Rights group denounces Oman newspaper closure

Rights group denounces Oman newspaper closure
The Gulf Centre for Human Rights is urging for international pressure after Omani authorities suspended a newspaper, in the latest blow to press freedom in the region.
2 min read
10 August, 2016
Oman is ranked 125th out of 180 countries in RSF's 2016 World Press Freedom Index[Getty]
Rights campaigners have urged for international pressure on Oman to protect press freedom on Wednesday after authorities closed a newspaper whose editor was arrested in connection with criticism of the judiciary.

The Gulf Centre for Human Rights said Oman's information ministry ordered the Azaman daily, including its online edition, to be shut down indefinitely.

It urged the west, including the United Nations, the European Union, the United States, Britain and other governments "to act immediately in order to protect press freedom in the country and ensure the release of the detained journalists".

Editor Ibrahim al-Maamari was arrested along with two colleagues just two days after the newspaper published an article accusing public officials of corruption and interference in judicial decisions.

They are not allowed to contact their families or lawyers, the rights group added.

Later on Wednesday, the newspaper's website displayed pictures of Zaher al-Abri and Yousef al-Haj along with al-Maamari, adding a statement confirming the suspension of the publication.

Last week, media watchdog Reporters Without Borders (RSF) criticised the detention of al-Maamari and called for his immediate release.

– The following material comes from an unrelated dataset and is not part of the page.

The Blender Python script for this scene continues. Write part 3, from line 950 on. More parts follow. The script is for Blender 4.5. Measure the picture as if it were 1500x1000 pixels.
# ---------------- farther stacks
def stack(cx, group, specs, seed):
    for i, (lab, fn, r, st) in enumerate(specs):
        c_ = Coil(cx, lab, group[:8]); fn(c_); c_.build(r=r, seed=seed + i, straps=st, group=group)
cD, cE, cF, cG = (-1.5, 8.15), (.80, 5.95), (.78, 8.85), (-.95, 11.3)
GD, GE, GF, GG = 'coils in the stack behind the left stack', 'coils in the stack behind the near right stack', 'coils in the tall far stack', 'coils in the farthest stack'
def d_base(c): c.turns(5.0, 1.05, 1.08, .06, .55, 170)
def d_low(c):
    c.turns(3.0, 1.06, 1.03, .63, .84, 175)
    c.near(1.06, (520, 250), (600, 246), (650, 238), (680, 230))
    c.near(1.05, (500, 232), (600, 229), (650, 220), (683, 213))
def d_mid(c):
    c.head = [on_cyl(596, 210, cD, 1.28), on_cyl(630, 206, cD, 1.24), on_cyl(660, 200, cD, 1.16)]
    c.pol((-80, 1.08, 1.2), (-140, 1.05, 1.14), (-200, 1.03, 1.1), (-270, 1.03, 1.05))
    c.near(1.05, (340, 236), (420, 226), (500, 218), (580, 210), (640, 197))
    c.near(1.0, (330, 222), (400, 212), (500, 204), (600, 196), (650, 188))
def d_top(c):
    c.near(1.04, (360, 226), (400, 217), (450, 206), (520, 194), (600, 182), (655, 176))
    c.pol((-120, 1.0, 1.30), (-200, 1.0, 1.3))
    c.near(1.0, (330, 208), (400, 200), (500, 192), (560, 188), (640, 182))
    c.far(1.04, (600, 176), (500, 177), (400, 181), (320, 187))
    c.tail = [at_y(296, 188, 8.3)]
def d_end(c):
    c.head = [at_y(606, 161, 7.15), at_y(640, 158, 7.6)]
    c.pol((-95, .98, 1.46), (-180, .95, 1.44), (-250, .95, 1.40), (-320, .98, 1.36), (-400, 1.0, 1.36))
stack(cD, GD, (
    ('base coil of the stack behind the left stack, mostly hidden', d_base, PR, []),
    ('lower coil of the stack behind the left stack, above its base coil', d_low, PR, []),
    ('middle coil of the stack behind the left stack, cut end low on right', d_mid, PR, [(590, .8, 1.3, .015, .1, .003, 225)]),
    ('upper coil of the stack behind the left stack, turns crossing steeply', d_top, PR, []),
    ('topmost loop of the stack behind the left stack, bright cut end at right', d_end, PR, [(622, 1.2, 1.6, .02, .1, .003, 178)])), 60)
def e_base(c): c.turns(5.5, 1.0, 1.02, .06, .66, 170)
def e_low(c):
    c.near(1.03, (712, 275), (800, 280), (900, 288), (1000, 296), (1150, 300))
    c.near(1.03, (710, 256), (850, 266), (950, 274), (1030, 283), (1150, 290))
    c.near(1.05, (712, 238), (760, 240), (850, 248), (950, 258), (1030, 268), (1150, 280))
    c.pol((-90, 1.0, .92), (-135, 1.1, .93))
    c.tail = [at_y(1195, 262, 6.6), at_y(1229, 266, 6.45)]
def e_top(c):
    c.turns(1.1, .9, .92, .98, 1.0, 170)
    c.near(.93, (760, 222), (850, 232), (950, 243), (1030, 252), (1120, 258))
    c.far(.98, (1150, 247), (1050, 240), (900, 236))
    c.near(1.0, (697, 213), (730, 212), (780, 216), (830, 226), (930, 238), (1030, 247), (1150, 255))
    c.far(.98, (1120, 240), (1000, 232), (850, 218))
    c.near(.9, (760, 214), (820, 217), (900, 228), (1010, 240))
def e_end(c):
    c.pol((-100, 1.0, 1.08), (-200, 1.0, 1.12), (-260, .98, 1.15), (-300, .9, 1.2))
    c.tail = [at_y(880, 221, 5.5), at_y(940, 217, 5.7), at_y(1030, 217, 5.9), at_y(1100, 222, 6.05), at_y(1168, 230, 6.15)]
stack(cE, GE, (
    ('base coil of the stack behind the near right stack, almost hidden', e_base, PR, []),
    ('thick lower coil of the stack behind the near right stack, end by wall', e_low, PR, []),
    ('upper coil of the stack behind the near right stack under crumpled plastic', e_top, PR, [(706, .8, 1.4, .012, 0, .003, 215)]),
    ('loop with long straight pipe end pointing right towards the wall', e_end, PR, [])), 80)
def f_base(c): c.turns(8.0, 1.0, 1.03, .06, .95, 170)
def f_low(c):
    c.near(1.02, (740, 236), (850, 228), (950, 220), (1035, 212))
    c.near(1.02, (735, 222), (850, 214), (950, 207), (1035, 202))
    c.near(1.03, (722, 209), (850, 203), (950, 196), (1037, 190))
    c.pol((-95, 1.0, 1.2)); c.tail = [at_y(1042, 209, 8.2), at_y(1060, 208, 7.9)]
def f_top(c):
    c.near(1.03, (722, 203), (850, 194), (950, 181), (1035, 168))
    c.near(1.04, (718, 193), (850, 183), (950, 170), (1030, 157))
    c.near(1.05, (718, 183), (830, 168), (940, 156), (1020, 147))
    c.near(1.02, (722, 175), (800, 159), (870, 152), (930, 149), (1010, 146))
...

"We condemn Ibrahim al-Maamari's arrest and continuing detention," Alexandra el-Khazen, Reporters Without Border's Middle East chief, said in a statement.

"By punishing this journalist in this way and by keeping him in detention, the Sultanate of Oman is sending a negative message about media freedom and is demonstrating an inability to tolerate criticism of the political and judicial system," she said.

"We call for an independent and impartial investigation and for al-Maamari's immediate release."

Oman is ranked 125th out of 180 countries in RSF's 2016 World Press Freedom Index, which notes Syria, Sudan and Djibouti among the worst in the region.